Bild: ©katholisch.de

Die Kirche Santa Maria la Antigua ist die Kathedrale von Panama-Stadt. Auf dem Platz vor der Kirche trifft Bischof Stefan Oster einige Pilger aus seinem Bistum Passau.

18:00 Uhr: Treffen mit Jugendlichen aus dem Bistum Passau

Nach dem "Youth Hearing" bleibt Oster etwas Zeit, um sich in der Altstadt von Panama umzusehen. Auf dem Platz vor der Kathedrale wird er von einer jungen Frau angesprochen, sie stammt aus seiner Diözese. "Wo genau kommen sie her?", fragt der Bischof lächelnd und beide stellen fest, dass sie sich bereits vor einigen Monaten getroffen haben. Die Teilnehmerin bittet Oster um ein Foto mit der Pilgergruppe aus dem Bistum Passau. Gerne kommt er ihrem Wunsch nach.
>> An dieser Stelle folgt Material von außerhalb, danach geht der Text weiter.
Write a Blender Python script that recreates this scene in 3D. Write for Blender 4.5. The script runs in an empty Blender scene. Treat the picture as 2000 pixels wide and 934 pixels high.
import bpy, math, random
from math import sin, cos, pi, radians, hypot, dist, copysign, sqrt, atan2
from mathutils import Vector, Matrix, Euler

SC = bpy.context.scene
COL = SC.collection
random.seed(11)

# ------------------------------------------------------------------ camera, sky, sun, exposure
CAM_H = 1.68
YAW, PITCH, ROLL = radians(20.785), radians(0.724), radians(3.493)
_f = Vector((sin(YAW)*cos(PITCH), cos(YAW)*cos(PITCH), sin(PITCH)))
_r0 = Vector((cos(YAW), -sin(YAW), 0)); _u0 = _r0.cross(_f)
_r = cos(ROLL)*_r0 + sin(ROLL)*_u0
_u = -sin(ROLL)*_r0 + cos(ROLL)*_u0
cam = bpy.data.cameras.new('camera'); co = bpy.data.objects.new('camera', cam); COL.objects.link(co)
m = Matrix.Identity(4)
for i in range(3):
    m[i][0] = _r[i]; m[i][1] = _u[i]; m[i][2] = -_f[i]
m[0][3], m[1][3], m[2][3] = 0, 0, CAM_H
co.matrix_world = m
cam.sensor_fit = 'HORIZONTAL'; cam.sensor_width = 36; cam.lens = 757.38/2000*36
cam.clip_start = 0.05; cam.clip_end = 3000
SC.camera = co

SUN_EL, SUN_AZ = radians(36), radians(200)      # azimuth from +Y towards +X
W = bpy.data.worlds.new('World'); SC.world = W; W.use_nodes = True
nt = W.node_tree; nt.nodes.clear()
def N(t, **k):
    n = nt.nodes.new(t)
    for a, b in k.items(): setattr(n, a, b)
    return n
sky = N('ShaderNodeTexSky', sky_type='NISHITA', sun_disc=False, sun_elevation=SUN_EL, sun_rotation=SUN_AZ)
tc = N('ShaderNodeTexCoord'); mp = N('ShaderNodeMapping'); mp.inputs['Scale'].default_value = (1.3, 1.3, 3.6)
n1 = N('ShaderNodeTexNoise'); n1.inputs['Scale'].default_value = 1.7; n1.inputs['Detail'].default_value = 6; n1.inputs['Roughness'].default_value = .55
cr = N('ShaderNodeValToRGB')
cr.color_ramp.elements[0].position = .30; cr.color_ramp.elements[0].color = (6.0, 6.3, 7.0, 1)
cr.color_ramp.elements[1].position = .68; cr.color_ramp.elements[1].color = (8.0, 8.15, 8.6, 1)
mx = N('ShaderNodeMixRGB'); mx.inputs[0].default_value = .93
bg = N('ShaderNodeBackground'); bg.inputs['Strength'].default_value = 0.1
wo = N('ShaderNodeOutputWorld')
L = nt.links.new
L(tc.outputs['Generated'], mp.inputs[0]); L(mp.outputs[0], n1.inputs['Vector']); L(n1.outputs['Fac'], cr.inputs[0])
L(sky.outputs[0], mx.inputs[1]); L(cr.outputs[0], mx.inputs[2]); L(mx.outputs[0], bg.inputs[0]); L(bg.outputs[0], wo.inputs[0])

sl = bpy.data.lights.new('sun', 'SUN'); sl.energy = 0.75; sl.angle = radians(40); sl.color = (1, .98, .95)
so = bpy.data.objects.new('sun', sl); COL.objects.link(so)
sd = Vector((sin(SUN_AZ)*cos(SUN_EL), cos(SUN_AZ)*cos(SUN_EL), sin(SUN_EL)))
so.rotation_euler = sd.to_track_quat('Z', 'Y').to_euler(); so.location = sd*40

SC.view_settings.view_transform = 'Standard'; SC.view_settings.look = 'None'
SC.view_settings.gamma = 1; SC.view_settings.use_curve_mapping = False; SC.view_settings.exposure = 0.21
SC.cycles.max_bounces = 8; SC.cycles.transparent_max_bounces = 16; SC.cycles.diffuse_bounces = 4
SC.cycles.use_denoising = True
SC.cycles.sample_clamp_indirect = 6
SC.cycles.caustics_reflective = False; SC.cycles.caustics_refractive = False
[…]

19:30 Uhr: Jugendpastoraler Empfang

Der letzte Termin des Tages ist ein Treffen mit den Verantwortlichen der Jugendpastoral der deutschen Diözesen, die zum Weltjugendtag nach Panama gereist sind. Es soll ein Dankeschön für die geleistete Arbeit im Vorfeld und während des Glaubenstreffens sein. Eingeladen haben der BDKJ und die Arbeitsstelle für Jugendseelsorge der Deutschen Bischofskonferenz. Auch Oster begrüßt die Anwesenden, viele kennt er beim Namen. Nach einem Abendgebet, das von einem Chor aus dem Erzbistum Paderborn gestaltet wird, folgt ein Zusammentreffen bei landestypischem Essen und Getränken. Um 21.30 Uhr endet dieser erlebnisreiche Tag des Jugendbischofs und er fährt zurück zum Hotel, um sich auszuruhen und Kräfte zu sammeln. Schließlich hat der Weltjugendtag gerade erst begonnen.